Models In a Spelling Bee: Language Models Implicitly Learn the Character
Composition of Tokens
- URL: http://arxiv.org/abs/2108.11193v1
- Date: Wed, 25 Aug 2021 11:48:05 GMT
- Title: Models In a Spelling Bee: Language Models Implicitly Learn the Character
Composition of Tokens
- Authors: Itay Itzhak and Omer Levy
- Abstract summary: We probe the embedding layer of pretrained language models.
We show that models learn the internal character composition of whole word and subword tokens.
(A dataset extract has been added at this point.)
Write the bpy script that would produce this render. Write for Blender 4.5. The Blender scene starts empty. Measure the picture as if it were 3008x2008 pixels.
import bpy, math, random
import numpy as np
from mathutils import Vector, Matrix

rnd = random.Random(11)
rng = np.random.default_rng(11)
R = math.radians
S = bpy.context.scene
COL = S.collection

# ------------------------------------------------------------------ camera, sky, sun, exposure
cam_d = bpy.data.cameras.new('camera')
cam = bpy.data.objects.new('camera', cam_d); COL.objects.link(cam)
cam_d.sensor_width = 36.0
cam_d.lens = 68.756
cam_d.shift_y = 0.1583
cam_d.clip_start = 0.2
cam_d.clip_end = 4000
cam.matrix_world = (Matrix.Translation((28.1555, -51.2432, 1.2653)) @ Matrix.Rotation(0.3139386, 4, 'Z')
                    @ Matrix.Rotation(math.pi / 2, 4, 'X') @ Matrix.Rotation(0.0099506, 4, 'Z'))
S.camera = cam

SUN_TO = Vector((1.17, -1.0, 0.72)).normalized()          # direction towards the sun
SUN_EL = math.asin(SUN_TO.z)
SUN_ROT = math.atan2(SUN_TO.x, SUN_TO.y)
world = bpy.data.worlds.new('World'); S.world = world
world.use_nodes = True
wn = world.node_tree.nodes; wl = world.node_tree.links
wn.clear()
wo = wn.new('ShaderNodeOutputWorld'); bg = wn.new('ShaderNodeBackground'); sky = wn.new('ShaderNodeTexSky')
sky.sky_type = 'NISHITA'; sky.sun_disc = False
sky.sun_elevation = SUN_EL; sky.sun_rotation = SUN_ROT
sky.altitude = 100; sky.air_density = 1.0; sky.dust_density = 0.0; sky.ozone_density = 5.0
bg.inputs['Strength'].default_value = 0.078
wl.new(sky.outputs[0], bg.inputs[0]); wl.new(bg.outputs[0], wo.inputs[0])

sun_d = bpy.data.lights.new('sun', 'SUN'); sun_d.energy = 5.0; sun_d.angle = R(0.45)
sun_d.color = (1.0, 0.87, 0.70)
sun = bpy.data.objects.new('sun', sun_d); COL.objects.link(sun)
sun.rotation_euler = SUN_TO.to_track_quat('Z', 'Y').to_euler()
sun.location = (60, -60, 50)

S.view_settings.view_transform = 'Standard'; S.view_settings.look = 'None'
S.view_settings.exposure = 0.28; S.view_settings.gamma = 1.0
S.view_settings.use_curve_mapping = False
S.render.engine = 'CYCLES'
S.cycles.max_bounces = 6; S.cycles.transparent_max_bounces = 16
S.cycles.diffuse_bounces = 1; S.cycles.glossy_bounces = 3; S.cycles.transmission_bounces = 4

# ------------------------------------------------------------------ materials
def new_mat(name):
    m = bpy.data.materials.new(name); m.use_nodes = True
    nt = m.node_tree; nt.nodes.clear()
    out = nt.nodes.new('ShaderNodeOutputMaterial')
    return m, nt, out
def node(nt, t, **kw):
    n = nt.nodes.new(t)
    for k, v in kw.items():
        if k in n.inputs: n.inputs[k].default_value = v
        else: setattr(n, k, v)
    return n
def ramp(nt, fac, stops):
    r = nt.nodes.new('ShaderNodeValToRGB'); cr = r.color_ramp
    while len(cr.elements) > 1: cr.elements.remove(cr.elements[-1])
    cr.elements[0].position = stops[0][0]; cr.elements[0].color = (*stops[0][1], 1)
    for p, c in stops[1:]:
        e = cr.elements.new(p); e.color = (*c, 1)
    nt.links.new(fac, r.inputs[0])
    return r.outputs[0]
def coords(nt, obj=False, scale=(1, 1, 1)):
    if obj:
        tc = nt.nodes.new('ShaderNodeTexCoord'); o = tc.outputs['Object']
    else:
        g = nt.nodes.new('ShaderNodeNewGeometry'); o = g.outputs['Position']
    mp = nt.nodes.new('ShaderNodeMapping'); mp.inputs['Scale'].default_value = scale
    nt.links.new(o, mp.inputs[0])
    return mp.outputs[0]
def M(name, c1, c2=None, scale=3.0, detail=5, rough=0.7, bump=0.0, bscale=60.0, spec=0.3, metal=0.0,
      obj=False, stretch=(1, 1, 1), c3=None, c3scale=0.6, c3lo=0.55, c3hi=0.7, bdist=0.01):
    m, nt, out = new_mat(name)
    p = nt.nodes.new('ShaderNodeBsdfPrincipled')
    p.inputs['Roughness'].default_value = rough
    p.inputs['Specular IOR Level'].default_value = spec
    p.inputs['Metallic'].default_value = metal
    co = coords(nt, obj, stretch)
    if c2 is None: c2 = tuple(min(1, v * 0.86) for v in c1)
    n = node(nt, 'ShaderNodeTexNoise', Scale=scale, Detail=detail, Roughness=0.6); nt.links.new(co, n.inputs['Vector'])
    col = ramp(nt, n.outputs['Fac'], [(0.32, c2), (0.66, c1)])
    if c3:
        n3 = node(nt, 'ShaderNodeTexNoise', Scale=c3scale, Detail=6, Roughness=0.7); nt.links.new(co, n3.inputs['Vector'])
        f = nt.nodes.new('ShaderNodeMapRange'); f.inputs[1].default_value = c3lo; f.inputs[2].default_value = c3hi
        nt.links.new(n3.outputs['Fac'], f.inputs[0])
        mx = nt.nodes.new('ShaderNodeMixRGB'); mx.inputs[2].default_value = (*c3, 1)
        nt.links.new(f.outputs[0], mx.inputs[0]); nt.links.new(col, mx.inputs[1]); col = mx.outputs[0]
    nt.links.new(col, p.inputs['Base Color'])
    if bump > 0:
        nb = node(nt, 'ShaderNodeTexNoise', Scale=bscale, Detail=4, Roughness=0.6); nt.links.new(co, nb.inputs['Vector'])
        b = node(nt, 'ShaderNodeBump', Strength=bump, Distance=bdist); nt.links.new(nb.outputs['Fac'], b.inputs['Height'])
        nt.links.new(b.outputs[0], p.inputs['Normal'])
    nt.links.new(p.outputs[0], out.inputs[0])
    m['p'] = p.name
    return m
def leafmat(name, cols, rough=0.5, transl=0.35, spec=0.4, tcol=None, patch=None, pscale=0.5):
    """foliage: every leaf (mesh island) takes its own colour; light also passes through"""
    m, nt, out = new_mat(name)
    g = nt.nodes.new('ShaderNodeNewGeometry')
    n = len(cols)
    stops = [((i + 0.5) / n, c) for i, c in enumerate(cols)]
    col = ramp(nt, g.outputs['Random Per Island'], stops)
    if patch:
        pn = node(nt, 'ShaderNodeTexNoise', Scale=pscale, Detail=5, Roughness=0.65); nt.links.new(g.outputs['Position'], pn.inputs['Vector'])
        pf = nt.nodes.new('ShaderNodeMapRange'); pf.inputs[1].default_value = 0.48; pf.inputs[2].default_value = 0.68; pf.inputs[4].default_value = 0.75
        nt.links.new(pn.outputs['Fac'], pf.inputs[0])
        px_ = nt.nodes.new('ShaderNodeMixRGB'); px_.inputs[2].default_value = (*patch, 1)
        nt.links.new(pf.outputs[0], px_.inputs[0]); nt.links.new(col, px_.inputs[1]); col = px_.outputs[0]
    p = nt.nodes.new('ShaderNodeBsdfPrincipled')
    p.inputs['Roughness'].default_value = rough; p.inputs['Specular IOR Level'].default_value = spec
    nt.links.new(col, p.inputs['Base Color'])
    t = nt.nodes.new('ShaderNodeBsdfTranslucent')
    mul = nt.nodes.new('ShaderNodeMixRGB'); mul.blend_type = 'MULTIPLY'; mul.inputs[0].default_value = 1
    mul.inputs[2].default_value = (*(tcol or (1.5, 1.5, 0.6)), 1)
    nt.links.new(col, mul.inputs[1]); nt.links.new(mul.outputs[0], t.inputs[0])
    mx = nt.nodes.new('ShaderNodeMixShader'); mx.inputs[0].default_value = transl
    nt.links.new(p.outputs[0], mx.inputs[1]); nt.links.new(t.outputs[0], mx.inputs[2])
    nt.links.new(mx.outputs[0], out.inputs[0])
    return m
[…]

- Score: 22.55706811131828
- License: http://creativecommons.org/licenses/by/4.0/
- Abstract: Standard pretrained language models operate on sequences of subword tokens
without direct access to the characters that compose each token's string
representation. We probe the embedding layer of pretrained language models and
show that models learn the internal character composition of whole word and
subword tokens to a surprising extent, without ever seeing the characters
coupled with the tokens. Our results show that the embedding layer of RoBERTa
holds enough information to accurately spell up to a third of the vocabulary
and reach high average character ngram overlap on all token types. We further
test whether enriching subword models with additional character information can
improve language modeling, and observe that this method has a near-identical
learning curve as training without spelling-based enrichment. Overall, our
results suggest that language modeling objectives incentivize the model to
implicitly learn some notion of spelling, and that explicitly teaching the
model how to spell does not enhance its performance on such tasks.